İktidar partisi çevresi her şeyi hakkı görüyor. Güçlü bir oy oranıyla iktidar olmanın, ülkenin tüm kaynakları, tüm kurumları, sivil toplum örgütlerine varıncaya kadar her şeyine hükmetme hakkını kendilerine verdiğine yürekten inandılar. Bir ülkenin aslında farklı kesimler, fikirler, inançlar, sınıflardan oluştuğunu, bu çıkar gruplarının her birinin demokratik yasalarla bir arada tutulduğunu unutmuş gibiler.
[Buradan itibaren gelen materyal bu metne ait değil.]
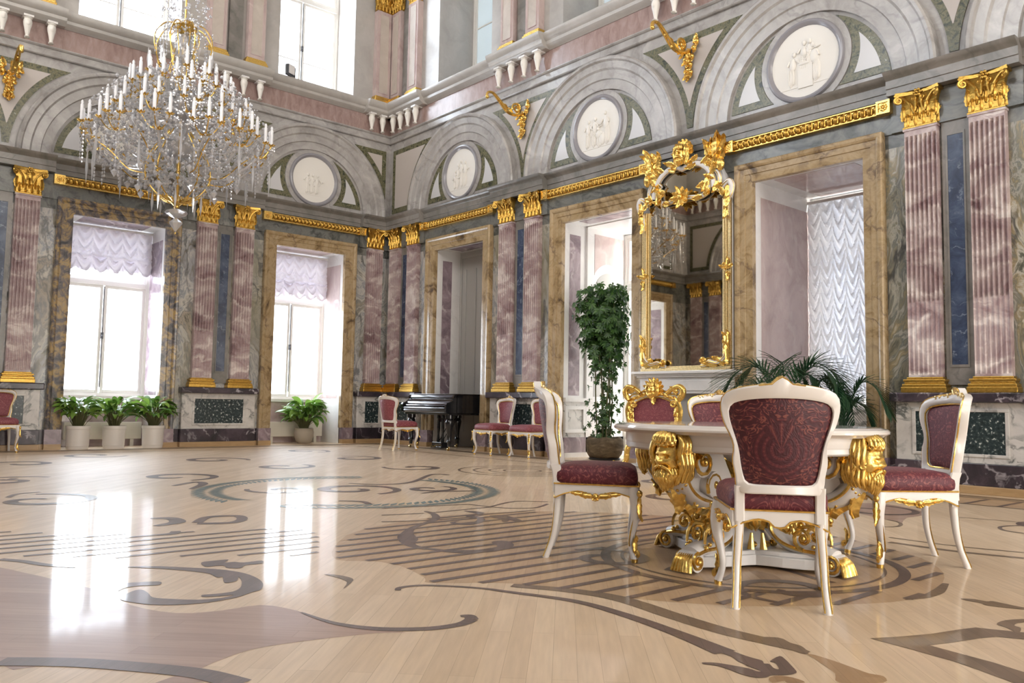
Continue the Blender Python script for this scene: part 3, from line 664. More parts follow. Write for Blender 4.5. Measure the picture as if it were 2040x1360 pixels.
# ---- carved capital, pilasters
def capital_mesh(parent, name='capital'):
    b = MB(); H = .44; bw = .185; D = .10
    prof = [(0,bw+.012,D+.012),(.02,bw+.012,D+.012),(.03,bw,D),(.22,bw,D),(.34,bw+.025,D+.02),(.395,bw+.045,D+.04)]
    b.loft([[(-x,0,z),(-x,-d,z),(x,-d,z),(x,0,z)] for z,x,d in prof])
    # abacus with concave front
    n = 9; top = [(-.255+.51*i/(n-1), -(D+.10-.055*(1-(2*i/(n-1)-1)**2))) for i in range(n)]
    poly = [(-.255,0)] + top + [(.255,0)]
    b.slab(poly,.395,.415); b.slab([(x*.97,y*.97) for x,y in poly],.415,.44)
    for x in (-.138,-.046,.046,.138): b.leaf((x,-D-.004,.02),(0,0,1),(0,-1,0),.17,.10,curl=.75,lobes=4)
    for x in (-.185,-.092,0,.092,.185): b.leaf((x,-D-.006,.10),(0,0,1),(0,-1,0),.20,.095,curl=.8,lobes=4)
    for sg in (-1,1):
        b.leaf((sg*bw,-D*.5,.03),(0,0,1),(sg,0,0),.2,.09,curl=.8,lobes=4)
        # corner volutes and inner stalks
        b.tube(catmull([(sg*.06,-D-.01,.18),(sg*.10,-D-.03,.29),(sg*.17,-D-.055,.37),(sg*.225,-D-.075,.385)],4),[.016,.014,.018],5)
        b.spiral((sg*.215,-D-.075,.345),.048,.008,1.7,[.017,.013,.01],ax=(sg*.8,-.6,0),ay=(0,0,1),a0=pi/2,hand=-1)
        b.ell((sg*.215,-D-.078,.345),.016,6,4)
        b.tube(catmull([(sg*.05,-D-.01,.2),(sg*.03,-D-.03,.29),(sg*.045,-D-.04,.35)],3),.012,5)
        b.spiral((sg*.05,-D-.045,.345),.03,.006,1.5,[.011,.007],a0=pi/2,hand=sg)
    for k in range(6):
        a = 2*pi*k/6; b.ell((.035*cos(a),-D-.065,.405+.035*sin(a)),(.02,.012,.02),6,4)
    b.ell((0,-D-.072,.405),.016,6,4)
    return b.build(name,M['gold_dark'],parent,smooth=50)
def pilaster(label, w, s, group='lower pilasters'):
    t = thing('pilaster', label, 'pilaster', on_wall(w,s,0,1.11), wrot(w), group)
    b = MB(); 
    for z0,z1,x,d in ((0,.065,.255,.165),(.065,.10,.245,.155),(.10,.125,.225,.135),(.125,.155,.235,.145),(.155,.18,.205,.115)): b.box(-x,x,-d,0,z0,z1)
    b.build('base',M['gold_dark'],t,bevel=.008)
    b = MB(); hw = .185; D = .10; nf = 7
    def ring(z, dep, convex=0):
        pts = [(-hw,0,z),(-hw,-D,z)]; fw = 2*hw/nf
        for i in range(nf):
            x0 = -hw+fw*i
            for k in range(6):
                u = k/5; a = sin(pi*u)
                pts.append((x0+fw*(.12+.76*u), -D+dep*(a**.6 if a > 0 else 0), z))
        pts += [(hw,-D,z),(hw,0,z)]; return pts
    zc = 1.05
    b.loft([ring(.18,0),ring(.205,0),ring(.21,.012),ring(zc,.012),ring(zc+.03,.044),ring(3.02,.044),ring(3.06,0),ring(3.13,0)])
    b.box(-hw-.012,hw+.012,-D-.012,0,3.125,3.155)
    b.build('shaft',M['pink'],t,smooth=40)
    c = capital_mesh(t); c.location = (0,0,3.15)
    return t
P0 = pilaster('fluted rose pilaster right of the piano doorway, the nearer to the piano of its pair','right',4.165)
def pil(w, s, label): return dup(P0, on_wall(w,s,0,1.11), wrot(w), label)
pil('right',4.885,'fluted rose pilaster left of the tall tree, the nearer to the tree of its pair')
pil('right',.41,'narrow looking rose pilaster beside the room corner, first one on the piano wall')
pil('right',1.10,'rose pilaster left of the piano doorway, between it and a thin blue strip')
pil('right',11.68,'large fluted rose pilaster with gold capital, just right of the ruched curtain window')
pil('right',12.40,'tallest looking fluted rose pilaster, beyond the blue strip beside the ruched curtain window')
pil('left',.37,'rose pilaster right of the single plant window, next to the room corner')
pil('left',3.37,'rose pilaster beside the single plant window, across the blue strip from the chandelier side')
pil('left',4.11,'rose pilaster beside the three plant window, its capital under the chandelier')
pil('left',7.15,'rose pilaster at the far end of view, left of the three plant window')
pil('left',7.88,'rose pilaster of the window wall seen only in the mirror')
pil('front',.41,'rose pilaster seen in the mirror beside the reflected corner')
pil('front',1.10,'rose pilaster seen in the mirror, second from the reflected corner')

def pedestal(w, s0, s1, panel):
    t = thing('trim_11', None, None, on_wall(w,(s0+s1)/2,0,0), wrot(w)); t['kind'] = 'structure'
    h = (s1-s0)/2
    def pt(name, m, hw, d, z0, z1, bev=.006):
        b = MB(); b.box(-hw,hw,-d,0,z0,z1); return st(b.build(name,m,t,bevel=bev))
    pt('baseboard',M['wood_skirt'],h,.15,0,.09); pt('plinth',M['purple'],h-.01,.135,.09,.33)
    pt('die',M['panel'],h-.02,.11,.33,1.0); pt('cap',M['purple'],h+.02,.20,1.0,1.11,.015)
    if panel:
        b = MB(); p = panel
        for x0,x1,z0,z1 in ((-p-.04,p+.04,.40,.435),(-p-.04,p+.04,.895,.93),(-p-.04,-p,.435,.895),(p,p+.04,.435,.895)): b.box(x0,x1,-.125,-.1,z0,z1)
        st(b.build('panel_frame',M['panel'],t,bevel=.005))
        b = MB(); b.box(-p,p,-.113,-.1,.435,.895); st(b.build('panel',M['porphyry'],t))
for a,c in PAIRS['right']: pedestal('right',a,c,.47 if a > 1 else .40)
for a,c in PAIRS['left']: pedestal('left',a,c,.47 if a > 1 else .17)
for a,c in PAIRS['front'][:1]: pedestal('front',a,c,.4)
for w,sp in (('right',.755),('right',4.525),('right',12.04),('left',3.74),('left',7.51),('front',.755)):
    b = MB(wxf(w)); z0,z1 = 1.43,4.10
    b.mi = 0; b.box(sp-.15,sp+.15,0,.025,1.2,4.27)
    for x0,x1,a,c in ((-.105,-.085,z0-.03,z1+.03),(.085,.105,z0-.03,z1+.03),(-.085,.085,z0-.03,z0),(-.085,.085,z1,z1+.03)): b.box(sp+x0,sp+x1,.02,.035,a,c)
    b.mi = 1; b.box(sp-.085,sp+.085,.0,.028,z0,z1)
    st(b.build('trim_12',[M['grey'],M['lapis']]))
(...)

Toplumsal uzlaşıyı, ortak hedefleri, ayrımcılık yapmadan herkese tanınması gereken fırsat eşitliğini umursamıyorlar. Kendileri dışında kalan herkesi her şeyden dışlayıp baskı altında tutup sadece kendi taraftarlarının hüküm sürdüğü bir düzen kurdular. Bu düzen içinde hak hukuk liyakat gibi kavramlar fazlasıyla aşındı ve tartışılır oldu.
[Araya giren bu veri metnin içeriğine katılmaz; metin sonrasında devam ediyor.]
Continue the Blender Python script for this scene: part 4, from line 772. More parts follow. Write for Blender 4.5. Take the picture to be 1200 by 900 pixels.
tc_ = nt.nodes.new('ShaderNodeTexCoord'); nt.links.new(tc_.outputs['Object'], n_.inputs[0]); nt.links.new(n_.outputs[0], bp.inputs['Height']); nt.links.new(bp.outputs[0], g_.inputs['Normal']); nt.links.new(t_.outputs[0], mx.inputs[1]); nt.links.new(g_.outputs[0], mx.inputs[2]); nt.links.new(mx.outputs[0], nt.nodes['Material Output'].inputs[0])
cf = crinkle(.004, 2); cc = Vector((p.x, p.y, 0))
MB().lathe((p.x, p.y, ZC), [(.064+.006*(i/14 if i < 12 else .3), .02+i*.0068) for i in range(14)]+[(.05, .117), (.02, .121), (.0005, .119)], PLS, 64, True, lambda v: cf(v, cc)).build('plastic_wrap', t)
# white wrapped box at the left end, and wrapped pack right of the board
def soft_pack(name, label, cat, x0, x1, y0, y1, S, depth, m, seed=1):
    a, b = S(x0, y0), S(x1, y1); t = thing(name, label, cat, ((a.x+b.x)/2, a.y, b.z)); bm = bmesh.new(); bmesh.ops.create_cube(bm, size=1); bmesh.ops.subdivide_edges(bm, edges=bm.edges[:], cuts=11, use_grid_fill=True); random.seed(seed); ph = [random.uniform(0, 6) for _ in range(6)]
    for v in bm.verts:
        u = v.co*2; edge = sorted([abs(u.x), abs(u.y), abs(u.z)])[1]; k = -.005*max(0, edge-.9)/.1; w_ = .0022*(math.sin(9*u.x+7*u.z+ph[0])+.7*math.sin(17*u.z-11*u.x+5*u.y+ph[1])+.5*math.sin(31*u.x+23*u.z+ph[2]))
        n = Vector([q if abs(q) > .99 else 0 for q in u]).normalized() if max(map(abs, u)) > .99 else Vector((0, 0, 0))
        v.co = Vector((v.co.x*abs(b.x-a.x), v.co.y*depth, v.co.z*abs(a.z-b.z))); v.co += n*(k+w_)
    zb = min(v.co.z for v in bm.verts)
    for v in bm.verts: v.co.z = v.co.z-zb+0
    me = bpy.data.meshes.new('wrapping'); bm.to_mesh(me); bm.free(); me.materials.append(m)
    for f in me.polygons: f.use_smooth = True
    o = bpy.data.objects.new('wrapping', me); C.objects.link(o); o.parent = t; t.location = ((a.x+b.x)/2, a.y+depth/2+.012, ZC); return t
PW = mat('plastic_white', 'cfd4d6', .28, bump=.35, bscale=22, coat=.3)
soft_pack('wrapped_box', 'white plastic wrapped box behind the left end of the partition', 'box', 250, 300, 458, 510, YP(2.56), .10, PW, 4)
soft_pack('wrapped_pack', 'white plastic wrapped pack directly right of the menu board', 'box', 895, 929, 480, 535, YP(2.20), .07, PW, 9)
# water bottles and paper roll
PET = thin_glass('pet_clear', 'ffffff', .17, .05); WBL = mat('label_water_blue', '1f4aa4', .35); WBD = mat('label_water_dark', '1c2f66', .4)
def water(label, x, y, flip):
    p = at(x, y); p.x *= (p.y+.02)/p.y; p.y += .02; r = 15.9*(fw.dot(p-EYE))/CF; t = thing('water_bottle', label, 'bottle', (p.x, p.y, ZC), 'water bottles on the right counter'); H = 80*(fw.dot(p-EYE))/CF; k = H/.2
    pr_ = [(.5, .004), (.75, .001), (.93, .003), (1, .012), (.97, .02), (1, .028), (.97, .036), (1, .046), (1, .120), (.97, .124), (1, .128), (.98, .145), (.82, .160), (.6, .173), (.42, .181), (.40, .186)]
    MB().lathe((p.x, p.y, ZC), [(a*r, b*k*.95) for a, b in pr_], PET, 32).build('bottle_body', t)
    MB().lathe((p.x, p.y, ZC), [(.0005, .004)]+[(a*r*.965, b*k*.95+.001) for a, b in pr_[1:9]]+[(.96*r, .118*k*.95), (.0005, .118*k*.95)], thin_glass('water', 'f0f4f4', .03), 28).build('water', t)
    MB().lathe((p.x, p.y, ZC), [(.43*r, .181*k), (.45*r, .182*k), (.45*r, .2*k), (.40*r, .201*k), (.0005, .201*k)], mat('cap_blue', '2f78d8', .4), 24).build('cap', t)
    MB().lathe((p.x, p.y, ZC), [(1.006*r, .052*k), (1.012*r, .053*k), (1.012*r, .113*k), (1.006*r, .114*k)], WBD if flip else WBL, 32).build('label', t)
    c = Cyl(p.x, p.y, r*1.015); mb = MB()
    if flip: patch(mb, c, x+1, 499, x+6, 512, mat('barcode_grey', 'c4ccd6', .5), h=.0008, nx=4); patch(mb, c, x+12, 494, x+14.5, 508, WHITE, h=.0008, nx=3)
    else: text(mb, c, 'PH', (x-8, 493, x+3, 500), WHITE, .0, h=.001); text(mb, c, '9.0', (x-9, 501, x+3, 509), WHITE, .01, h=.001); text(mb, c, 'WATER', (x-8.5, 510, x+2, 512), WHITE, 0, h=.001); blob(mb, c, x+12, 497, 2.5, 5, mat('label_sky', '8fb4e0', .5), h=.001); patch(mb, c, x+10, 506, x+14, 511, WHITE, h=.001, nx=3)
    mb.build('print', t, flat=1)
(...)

Toplumun tüm kesimleri öfkeli
Şimdi Türkiye’nin önündeki en büyük tehlikelerden biri de bu. Bir yaşam tarzının diğeri üstünde kurduğu tahakküm toplumsal fay hattını gittikçe gerginleştiriyor. İş adamından işçisine toplumun her kesimi 20 yıldır süren bu kayırmacılığa karşı öfkeli. Kendi ülkesinde yabancı muamelesi gördüğünü düşünenlerin sayısı çok arttı. O kadar ki Türk siyasi tarihine geçecek bir işbirliği ortamı kuruldu. Bu seçimlerde altılı masa gibi hiç benzemezlerden kurulu bir koalisyonun ortaya çıkmasını da bu partizan yaklaşımın dışlayıcı gücüne borçluyuz. Bu sayede seçimlerde Millet İttifakı kazanacak.
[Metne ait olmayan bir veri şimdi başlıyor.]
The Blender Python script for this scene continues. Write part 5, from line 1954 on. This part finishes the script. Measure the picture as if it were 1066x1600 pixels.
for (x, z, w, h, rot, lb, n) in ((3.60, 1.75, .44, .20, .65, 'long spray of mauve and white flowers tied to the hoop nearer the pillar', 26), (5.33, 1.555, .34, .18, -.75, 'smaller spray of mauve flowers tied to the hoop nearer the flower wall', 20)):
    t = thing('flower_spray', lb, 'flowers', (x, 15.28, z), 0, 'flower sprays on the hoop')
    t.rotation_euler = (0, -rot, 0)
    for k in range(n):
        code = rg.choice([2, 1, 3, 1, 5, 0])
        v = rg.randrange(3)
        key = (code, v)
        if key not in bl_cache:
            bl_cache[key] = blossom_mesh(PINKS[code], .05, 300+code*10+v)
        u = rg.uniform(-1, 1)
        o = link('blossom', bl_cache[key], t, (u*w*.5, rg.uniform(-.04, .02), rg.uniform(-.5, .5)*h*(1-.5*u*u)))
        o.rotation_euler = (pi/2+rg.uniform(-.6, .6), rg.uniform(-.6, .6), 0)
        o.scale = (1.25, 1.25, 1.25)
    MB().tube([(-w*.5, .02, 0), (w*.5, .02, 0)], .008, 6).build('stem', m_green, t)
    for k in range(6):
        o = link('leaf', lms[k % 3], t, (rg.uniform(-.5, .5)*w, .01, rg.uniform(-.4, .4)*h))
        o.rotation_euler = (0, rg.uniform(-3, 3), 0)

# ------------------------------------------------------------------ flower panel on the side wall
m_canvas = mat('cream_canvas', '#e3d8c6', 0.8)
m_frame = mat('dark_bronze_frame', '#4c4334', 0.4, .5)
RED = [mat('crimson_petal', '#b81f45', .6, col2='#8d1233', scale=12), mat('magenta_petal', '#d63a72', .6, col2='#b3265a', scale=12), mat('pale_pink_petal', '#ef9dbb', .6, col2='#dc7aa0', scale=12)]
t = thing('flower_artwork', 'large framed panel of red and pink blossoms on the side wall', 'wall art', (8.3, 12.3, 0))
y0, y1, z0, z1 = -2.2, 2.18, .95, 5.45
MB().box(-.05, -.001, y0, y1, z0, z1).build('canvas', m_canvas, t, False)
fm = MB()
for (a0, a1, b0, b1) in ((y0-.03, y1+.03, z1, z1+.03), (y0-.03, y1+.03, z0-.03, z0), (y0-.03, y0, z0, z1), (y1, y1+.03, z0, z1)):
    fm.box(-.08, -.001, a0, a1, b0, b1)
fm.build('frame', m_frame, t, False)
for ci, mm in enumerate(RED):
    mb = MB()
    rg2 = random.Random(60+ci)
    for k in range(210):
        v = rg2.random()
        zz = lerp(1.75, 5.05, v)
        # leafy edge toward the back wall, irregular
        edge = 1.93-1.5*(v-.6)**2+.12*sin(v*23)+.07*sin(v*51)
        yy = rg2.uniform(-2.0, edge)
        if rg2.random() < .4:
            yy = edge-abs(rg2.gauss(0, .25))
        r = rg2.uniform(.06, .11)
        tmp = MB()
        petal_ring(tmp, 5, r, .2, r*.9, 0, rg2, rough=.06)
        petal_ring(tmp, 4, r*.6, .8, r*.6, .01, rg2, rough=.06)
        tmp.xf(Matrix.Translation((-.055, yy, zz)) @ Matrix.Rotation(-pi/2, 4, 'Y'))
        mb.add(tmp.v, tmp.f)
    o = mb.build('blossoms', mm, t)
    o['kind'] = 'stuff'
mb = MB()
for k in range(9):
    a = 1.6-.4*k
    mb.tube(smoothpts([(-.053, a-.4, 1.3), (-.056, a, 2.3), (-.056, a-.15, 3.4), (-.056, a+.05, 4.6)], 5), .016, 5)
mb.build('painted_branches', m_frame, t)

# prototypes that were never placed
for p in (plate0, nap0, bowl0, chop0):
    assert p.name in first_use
Yılların birikimi geniş kitleleri hareketlendirdi. İnsanlar Türkiye’nin kaynaklarını tüketircesine kendi hesabına yazan, sonsuz maddi gücü bir politik güce çevirip iktidarını böylece sürdürmek isteyen bir anlayışa karşı bir araya geliyorlar. Bu seçim hakikaten Türkiye’nin en zor seçimi olacak. Kaybedilmesi halinde, kendini ülkenin sahipleri görenlerin daha ne kadar ileri gidebileceğini tahmin etmek bile istemiyoruz. Ama Kılıçdaroğlu’nun ve Millet İttifakı’nın kazanması durumunda Türkiye adalet, liyakat, hakkaniyet, eşitlik ve en önemlisi özgürlük gibi kavramların tekrar gündeme geleceği bir dönem yaşayacak. İşte buna değer.